Let others love you.
I’ve heard people say that you can’t love others until you love yourself. I think that’s utterly false. I know people who despise themselves who adore their family and friends. What you can’t do, however, is let others love you. If you don’t love yourself, if you loathe yourself and see yourself as a failure, you won’t internalize the affection they show you. You won’t believe in it. So they feel like they’re trying to fill a bucket with a hole in the bottom. No matter how much love they put in, in leaks out the other side.
Recognize that your family aren’t liars, crazy, or idiots. If they love you, they have their reasons. Believe in them. Challenge your negative self-thoughts with positive ones. Admit your imperfections while admitting your strengths as well. We’re all broken. We’re all flawed. We’re all beautiful. We’re all God’s.
Let others help you.
Far too often in our faith we readily help others but refuse to let others help us.
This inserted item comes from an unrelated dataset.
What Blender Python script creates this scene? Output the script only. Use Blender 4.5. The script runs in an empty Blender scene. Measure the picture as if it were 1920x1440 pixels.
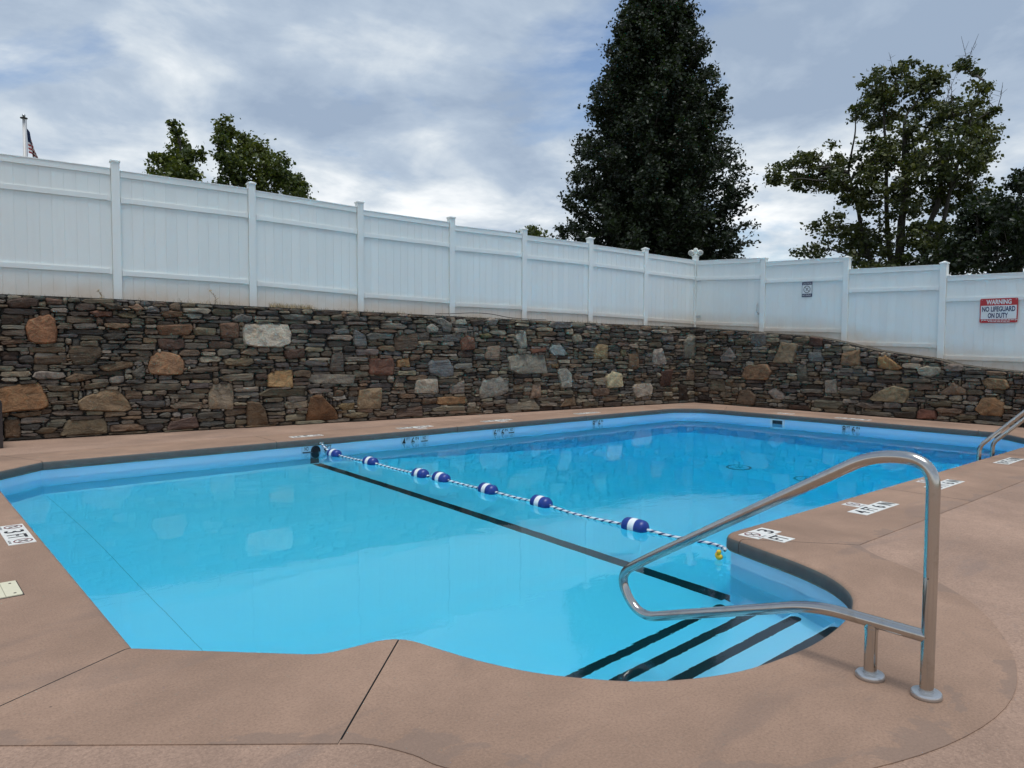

Remember the Lord’s example. He let Simon help carry the cross. He let the angel comfort HIm in Gethsemane. He let the woman anoint Him and wash His feet. He didn’t turn them away.
Allow your family and friends to love you, serve you, and lift you without handing them responsibility for your happiness. Ask for the support of your bishop, your elder’s quorum president, or your Relief Society president. Let your ministers know you need support.
Seek professional help with your anxiety and depression. As Elder M. Russell Ballard recently pleaded, “If you have a question that requires an expert, please take the time to find a thoughtful and qualified expert to help you. . . . This is exactly what I do when I need an answer to such questions: I seek help from others, including those with degrees and expertise in such fields” (“Questions and Answers,” BYU Devotional, November 17, 2017).
Most importantly, again, turn to the Savior. He will not abandon you. You may be called to pass through trials you’d rather avoid, but He will give you strength. From time to time He will follow through on the promise made to Alma and his people: “I will also ease the burdens which are put upon your shoulders, that even you cannot feel them upon your backs . . . and this will I do that ye may stand as witnesses for me hereafter, and that ye may know of a surety that I, the Lord God, do visit my people in their afflictions” (Mosiah 24:14).
God bless you. If there’s anything I can do to help, I’m here.